Aboul-Hasan-Ali Massoudi, Mas'oudy, Masoudi ou Maçoudi est un célèbre écrivain arabe, né à Bagdad au début du Xe siècle, mort au Vieux-Caire en 956. Il fit de nombreux voyages dans tout le monde islamique, depuis la Malaisie et la Chine, jusqu'à Madagascar et en Espagne. Il a consigné une multitude de renseignements et d'observations dans ses ouvrages, qui sont des sortes d'encyclopédies historico-géographiques (La géographie médiévale). Le principal était Akhbar-al-Zeman, dont nous n'avons que des fragments, et l'abrégé fait par Massoudi lui-même sous le titre Moroudj-al-Dsahab ( = Prairies d'Or; éd. et trad.. fr. de Barbier de Meynard et Pavet de Courteille; Paris, 1861-77, 9 vol.); la première partie est cosmographique et géographique; la seconde, plus développée, est une histoire du monde depuis Mohammed jusqu'à la fin du IXe siècle. On a conservé aussi le Kitab-al-Tanbih (éd. par de Goeje; Leyde, 1894). On attribue encore à Massoudi le Kitab-al-Adjaïb, autre recueil d'anecdotes géographiques d'un caractère beaucoup plus fabuleux.

Un historien unique.
Le peu que nous avons de ses écrits suffit pour donner la plus haute idée de la solidité et de l'étendue de ses connaissances ; et nous ne craignons pas de dire que son Moroudj-al-Dsahab (Moroudj-eddhehb), dont il existe des copies dans la plupart des grandes bibliothèques de l'Europe, est un véritable trésor historique et littéraire.

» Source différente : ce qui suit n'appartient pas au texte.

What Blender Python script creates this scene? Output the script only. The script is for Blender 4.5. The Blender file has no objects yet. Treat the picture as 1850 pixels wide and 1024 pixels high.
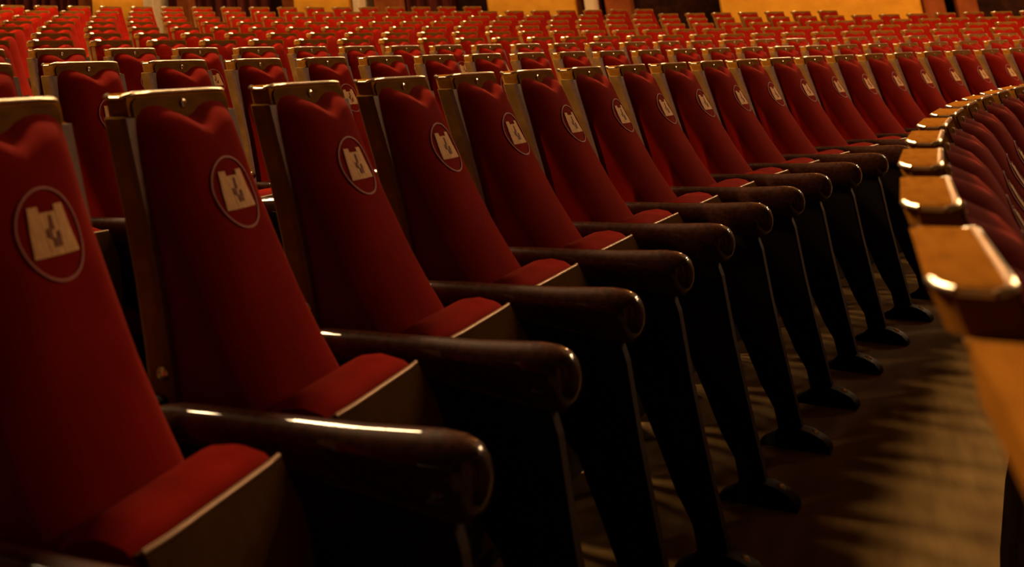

La liste des ouvrages que Massoudi a consultés, et qui, à peu d'exceptions près, nous sont tous inconnus, suffirait seule pour faire connaître l'immensité de ses recherches. Il ne se borne pas, ainsi que la plupart des auteurs musulmans de son temps, à compiler des légendes. L'histoire de Mahomet, de ses compagnons et de ses premiers successeurs, n'est pas non plus, comme chez eux, l'unique objet de l'attention de Massoudi. Il embrasse toutes les parties des connaissances historiques; il examine et il compare les opinions des anciens philosophes grecs, des indiens et des Sabéens, sur l'origine du monde, discute les divers systèmes chronologiques, nés de la différence des textes ou des versions de l'Écriture, celui des Persans aussi bien que les hypothèses des astronomes et des philosophes. La forme et les dimensions de notre globe l'occupent ensuite, et les systèmes de Marin de Tyr et de Ptolémée, dont il avait les ouvrages entre les mains, lui fournissent matière à de lumineuses observations; il décrit ensuite toutes les régions célèbres de l'ancien monde; fait connaître les nations, les villes, les montagnes, les fleuves, etc., qui s'y trouvent; il ne néglige rien de remarquable, devis le pays de Djelalekah (la Galice) et de Beskounes (la Gascogne), jusqu'au vaste empire de la Chine et aux grandes îles de l'océan Indien, qui, de son temps, étaient fréquemment visitées par les navigateurs arabes, et depuis la mer des Varanges et Noukirad; ou Novogorod la Grande, jusqu'à Sofala, et à l'île de Kambalou, ou Madagascar, baignée par la mer de Barbara (le Sinus Barbaricus de Ptolémée). La plupart des régions qu'il décrit, il les a vues.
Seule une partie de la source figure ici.